[PROBLEM TO SOLVE]: With the pictures left out, copy the listing below exactly.

··· DATA SHOWN

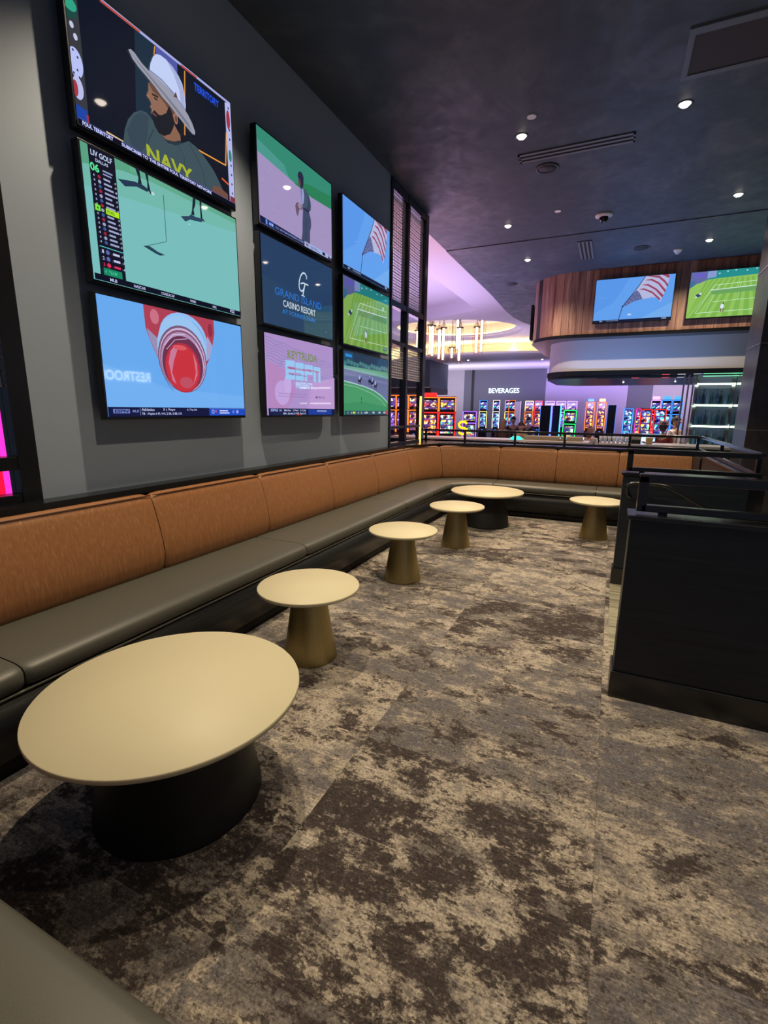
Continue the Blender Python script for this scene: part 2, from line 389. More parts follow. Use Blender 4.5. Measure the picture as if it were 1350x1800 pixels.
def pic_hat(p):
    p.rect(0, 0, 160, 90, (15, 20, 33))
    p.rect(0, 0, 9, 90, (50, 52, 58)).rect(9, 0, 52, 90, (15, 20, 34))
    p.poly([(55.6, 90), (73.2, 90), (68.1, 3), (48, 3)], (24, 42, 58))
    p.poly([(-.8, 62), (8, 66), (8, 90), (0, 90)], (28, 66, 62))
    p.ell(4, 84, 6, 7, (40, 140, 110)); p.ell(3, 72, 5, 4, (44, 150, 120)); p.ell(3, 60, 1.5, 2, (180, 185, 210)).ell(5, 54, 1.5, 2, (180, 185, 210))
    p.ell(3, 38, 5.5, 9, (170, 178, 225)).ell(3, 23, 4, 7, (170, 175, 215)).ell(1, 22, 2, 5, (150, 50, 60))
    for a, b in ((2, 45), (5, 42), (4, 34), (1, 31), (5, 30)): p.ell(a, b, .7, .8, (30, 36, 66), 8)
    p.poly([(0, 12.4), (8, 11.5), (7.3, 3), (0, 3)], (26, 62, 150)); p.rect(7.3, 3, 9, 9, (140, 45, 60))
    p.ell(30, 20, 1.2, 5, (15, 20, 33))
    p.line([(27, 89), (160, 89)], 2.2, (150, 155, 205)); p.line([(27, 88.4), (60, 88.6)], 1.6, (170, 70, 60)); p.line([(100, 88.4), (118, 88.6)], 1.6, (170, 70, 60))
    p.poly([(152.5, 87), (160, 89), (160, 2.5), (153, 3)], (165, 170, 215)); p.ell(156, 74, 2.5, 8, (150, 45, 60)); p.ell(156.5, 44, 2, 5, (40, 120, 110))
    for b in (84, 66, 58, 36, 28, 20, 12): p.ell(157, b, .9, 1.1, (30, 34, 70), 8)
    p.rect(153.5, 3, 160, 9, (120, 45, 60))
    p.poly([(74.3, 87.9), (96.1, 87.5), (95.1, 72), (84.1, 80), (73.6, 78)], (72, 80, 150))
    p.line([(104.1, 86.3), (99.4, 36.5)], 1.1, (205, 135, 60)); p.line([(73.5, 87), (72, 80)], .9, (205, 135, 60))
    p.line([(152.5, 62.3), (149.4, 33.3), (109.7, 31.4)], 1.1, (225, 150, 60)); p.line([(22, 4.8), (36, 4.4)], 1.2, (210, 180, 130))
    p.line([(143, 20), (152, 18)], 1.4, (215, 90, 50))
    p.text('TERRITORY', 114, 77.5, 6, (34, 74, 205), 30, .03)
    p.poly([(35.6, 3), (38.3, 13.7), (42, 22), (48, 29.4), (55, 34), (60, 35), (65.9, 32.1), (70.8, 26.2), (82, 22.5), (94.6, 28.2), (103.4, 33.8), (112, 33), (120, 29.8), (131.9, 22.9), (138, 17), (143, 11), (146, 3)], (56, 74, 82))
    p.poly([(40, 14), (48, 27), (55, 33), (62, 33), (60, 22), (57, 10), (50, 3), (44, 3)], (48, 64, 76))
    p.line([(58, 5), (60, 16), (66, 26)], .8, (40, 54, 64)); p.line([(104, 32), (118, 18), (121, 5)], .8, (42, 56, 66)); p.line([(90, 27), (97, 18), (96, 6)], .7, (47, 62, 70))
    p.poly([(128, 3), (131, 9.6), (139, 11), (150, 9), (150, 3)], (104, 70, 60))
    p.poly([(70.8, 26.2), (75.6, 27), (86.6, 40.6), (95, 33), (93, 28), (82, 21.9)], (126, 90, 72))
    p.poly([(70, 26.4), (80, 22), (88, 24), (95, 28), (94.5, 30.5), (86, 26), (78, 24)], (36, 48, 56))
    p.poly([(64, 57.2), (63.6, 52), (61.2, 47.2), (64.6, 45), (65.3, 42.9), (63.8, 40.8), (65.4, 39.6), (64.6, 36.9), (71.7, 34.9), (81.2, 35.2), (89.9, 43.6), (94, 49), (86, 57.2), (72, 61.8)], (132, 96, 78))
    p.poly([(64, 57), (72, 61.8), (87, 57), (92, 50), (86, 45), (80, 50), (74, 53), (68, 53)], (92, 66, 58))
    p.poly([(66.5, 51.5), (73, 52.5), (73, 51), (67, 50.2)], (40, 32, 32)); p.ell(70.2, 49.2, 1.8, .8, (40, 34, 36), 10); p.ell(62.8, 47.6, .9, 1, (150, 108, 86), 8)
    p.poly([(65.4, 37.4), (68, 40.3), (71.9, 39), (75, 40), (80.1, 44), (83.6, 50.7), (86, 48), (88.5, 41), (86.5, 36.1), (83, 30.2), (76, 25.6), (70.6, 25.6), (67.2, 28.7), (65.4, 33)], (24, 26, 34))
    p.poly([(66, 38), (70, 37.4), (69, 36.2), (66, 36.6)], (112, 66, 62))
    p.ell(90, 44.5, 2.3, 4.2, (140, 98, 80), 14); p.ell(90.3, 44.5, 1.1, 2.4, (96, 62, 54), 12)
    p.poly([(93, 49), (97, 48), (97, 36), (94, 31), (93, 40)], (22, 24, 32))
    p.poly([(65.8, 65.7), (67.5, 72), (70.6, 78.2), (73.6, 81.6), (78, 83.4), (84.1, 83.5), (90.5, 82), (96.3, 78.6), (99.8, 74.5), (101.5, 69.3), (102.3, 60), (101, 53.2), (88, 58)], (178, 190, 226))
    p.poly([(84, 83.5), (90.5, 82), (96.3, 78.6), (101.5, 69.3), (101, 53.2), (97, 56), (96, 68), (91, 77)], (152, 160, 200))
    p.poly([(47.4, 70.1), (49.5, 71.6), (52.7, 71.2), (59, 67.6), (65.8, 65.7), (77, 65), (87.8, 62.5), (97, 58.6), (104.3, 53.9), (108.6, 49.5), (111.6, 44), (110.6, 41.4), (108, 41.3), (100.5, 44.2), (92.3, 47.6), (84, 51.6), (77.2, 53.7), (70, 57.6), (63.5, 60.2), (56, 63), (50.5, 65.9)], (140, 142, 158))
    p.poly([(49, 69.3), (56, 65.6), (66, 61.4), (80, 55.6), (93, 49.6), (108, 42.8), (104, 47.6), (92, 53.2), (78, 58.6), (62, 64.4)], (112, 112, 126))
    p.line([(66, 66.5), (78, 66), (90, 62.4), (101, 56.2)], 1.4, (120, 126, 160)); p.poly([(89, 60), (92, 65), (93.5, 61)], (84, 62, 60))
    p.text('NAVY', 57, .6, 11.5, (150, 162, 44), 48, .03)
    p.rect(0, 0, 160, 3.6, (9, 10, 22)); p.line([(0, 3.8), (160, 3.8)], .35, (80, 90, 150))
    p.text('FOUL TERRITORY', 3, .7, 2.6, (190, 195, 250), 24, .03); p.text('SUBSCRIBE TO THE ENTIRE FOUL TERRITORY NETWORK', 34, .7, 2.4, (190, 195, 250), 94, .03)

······

[REPLY TO THE TASK]:
Continue the Blender Python script for this scene: part 2, from line 389. More parts follow. Use Blender 4.5. Measure the picture as if it were 1350x1800 pixels.
def pic_hat(p):
    p.rect(0, 0, 160, 90, (15, 20, 33))
    p.rect(0, 0, 9, 90, (50, 52, 58)).rect(9, 0, 52, 90, (15, 20, 34))
    p.poly([(55.6, 90), (73.2, 90), (68.1, 3), (48, 3)], (24, 42, 58))
    p.poly([(-.8, 62), (8, 66), (8, 90), (0, 90)], (28, 66, 62))
    p.ell(4, 84, 6, 7, (40, 140, 110)); p.ell(3, 72, 5, 4, (44, 150, 120)); p.ell(3, 60, 1.5, 2, (180, 185, 210)).ell(5, 54, 1.5, 2, (180, 185, 210))
    p.ell(3, 38, 5.5, 9, (170, 178, 225)).ell(3, 23, 4, 7, (170, 175, 215)).ell(1, 22, 2, 5, (150, 50, 60))
    for a, b in ((2, 45), (5, 42), (4, 34), (1, 31), (5, 30)): p.ell(a, b, .7, .8, (30, 36, 66), 8)
    p.poly([(0, 12.4), (8, 11.5), (7.3, 3), (0, 3)], (26, 62, 150)); p.rect(7.3, 3, 9, 9, (140, 45, 60))
    p.ell(30, 20, 1.2, 5, (15, 20, 33))
    p.line([(27, 89), (160, 89)], 2.2, (150, 155, 205)); p.line([(27, 88.4), (60, 88.6)], 1.6, (170, 70, 60)); p.line([(100, 88.4), (118, 88.6)], 1.6, (170, 70, 60))
    p.poly([(152.5, 87), (160, 89), (160, 2.5), (153, 3)], (165, 170, 215)); p.ell(156, 74, 2.5, 8, (150, 45, 60)); p.ell(156.5, 44, 2, 5, (40, 120, 110))
    for b in (84, 66, 58, 36, 28, 20, 12): p.ell(157, b, .9, 1.1, (30, 34, 70), 8)
    p.rect(153.5, 3, 160, 9, (120, 45, 60))
    p.poly([(74.3, 87.9), (96.1, 87.5), (95.1, 72), (84.1, 80), (73.6, 78)], (72, 80, 150))
    p.line([(104.1, 86.3), (99.4, 36.5)], 1.1, (205, 135, 60)); p.line([(73.5, 87), (72, 80)], .9, (205, 135, 60))
    p.line([(152.5, 62.3), (149.4, 33.3), (109.7, 31.4)], 1.1, (225, 150, 60)); p.line([(22, 4.8), (36, 4.4)], 1.2, (210, 180, 130))
    p.line([(143, 20), (152, 18)], 1.4, (215, 90, 50))
    p.text('TERRITORY', 114, 77.5, 6, (34, 74, 205), 30, .03)
    p.poly([(35.6, 3), (38.3, 13.7), (42, 22), (48, 29.4), (55, 34), (60, 35), (65.9, 32.1), (70.8, 26.2), (82, 22.5), (94.6, 28.2), (103.4, 33.8), (112, 33), (120, 29.8), (131.9, 22.9), (138, 17), (143, 11), (146, 3)], (56, 74, 82))
    p.poly([(40, 14), (48, 27), (55, 33), (62, 33), (60, 22), (57, 10), (50, 3), (44, 3)], (48, 64, 76))
    p.line([(58, 5), (60, 16), (66, 26)], .8, (40, 54, 64)); p.line([(104, 32), (118, 18), (121, 5)], .8, (42, 56, 66)); p.line([(90, 27), (97, 18), (96, 6)], .7, (47, 62, 70))
    p.poly([(128, 3), (131, 9.6), (139, 11), (150, 9), (150, 3)], (104, 70, 60))
    p.poly([(70.8, 26.2), (75.6, 27), (86.6, 40.6), (95, 33), (93, 28), (82, 21.9)], (126, 90, 72))
    p.poly([(70, 26.4), (80, 22), (88, 24), (95, 28), (94.5, 30.5), (86, 26), (78, 24)], (36, 48, 56))
    p.poly([(64, 57.2), (63.6, 52), (61.2, 47.2), (64.6, 45), (65.3, 42.9), (63.8, 40.8), (65.4, 39.6), (64.6, 36.9), (71.7, 34.9), (81.2, 35.2), (89.9, 43.6), (94, 49), (86, 57.2), (72, 61.8)], (132, 96, 78))
    p.poly([(64, 57), (72, 61.8), (87, 57), (92, 50), (86, 45), (80, 50), (74, 53), (68, 53)], (92, 66, 58))
    p.poly([(66.5, 51.5), (73, 52.5), (73, 51), (67, 50.2)], (40, 32, 32)); p.ell(70.2, 49.2, 1.8, .8, (40, 34, 36), 10); p.ell(62.8, 47.6, .9, 1, (150, 108, 86), 8)
    p.poly([(65.4, 37.4), (68, 40.3), (71.9, 39), (75, 40), (80.1, 44), (83.6, 50.7), (86, 48), (88.5, 41), (86.5, 36.1), (83, 30.2), (76, 25.6), (70.6, 25.6), (67.2, 28.7), (65.4, 33)], (24, 26, 34))
    p.poly([(66, 38), (70, 37.4), (69, 36.2), (66, 36.6)], (112, 66, 62))
    p.ell(90, 44.5, 2.3, 4.2, (140, 98, 80), 14); p.ell(90.3, 44.5, 1.1, 2.4, (96, 62, 54), 12)
    p.poly([(93, 49), (97, 48), (97, 36), (94, 31), (93, 40)], (22, 24, 32))
    p.poly([(65.8, 65.7), (67.5, 72), (70.6, 78.2), (73.6, 81.6), (78, 83.4), (84.1, 83.5), (90.5, 82), (96.3, 78.6), (99.8, 74.5), (101.5, 69.3), (102.3, 60), (101, 53.2), (88, 58)], (178, 190, 226))
    p.poly([(84, 83.5), (90.5, 82), (96.3, 78.6), (101.5, 69.3), (101, 53.2), (97, 56), (96, 68), (91, 77)], (152, 160, 200))
    p.poly([(47.4, 70.1), (49.5, 71.6), (52.7, 71.2), (59, 67.6), (65.8, 65.7), (77, 65), (87.8, 62.5), (97, 58.6), (104.3, 53.9), (108.6, 49.5), (111.6, 44), (110.6, 41.4), (108, 41.3), (100.5, 44.2), (92.3, 47.6), (84, 51.6), (77.2, 53.7), (70, 57.6), (63.5, 60.2), (56, 63), (50.5, 65.9)], (140, 142, 158))
    p.poly([(49, 69.3), (56, 65.6), (66, 61.4), (80, 55.6), (93, 49.6), (108, 42.8), (104, 47.6), (92, 53.2), (78, 58.6), (62, 64.4)], (112, 112, 126))
    p.line([(66, 66.5), (78, 66), (90, 62.4), (101, 56.2)], 1.4, (120, 126, 160)); p.poly([(89, 60), (92, 65), (93.5, 61)], (84, 62, 60))
    p.text('NAVY', 57, .6, 11.5, (150, 162, 44), 48, .03)
    p.rect(0, 0, 160, 3.6, (9, 10, 22)); p.line([(0, 3.8), (160, 3.8)], .35, (80, 90, 150))
    p.text('FOUL TERRITORY', 3, .7, 2.6, (190, 195, 250), 24, .03); p.text('SUBSCRIBE TO THE ENTIRE FOUL TERRITORY NETWORK', 34, .7, 2.4, (190, 195, 250), 94, .03)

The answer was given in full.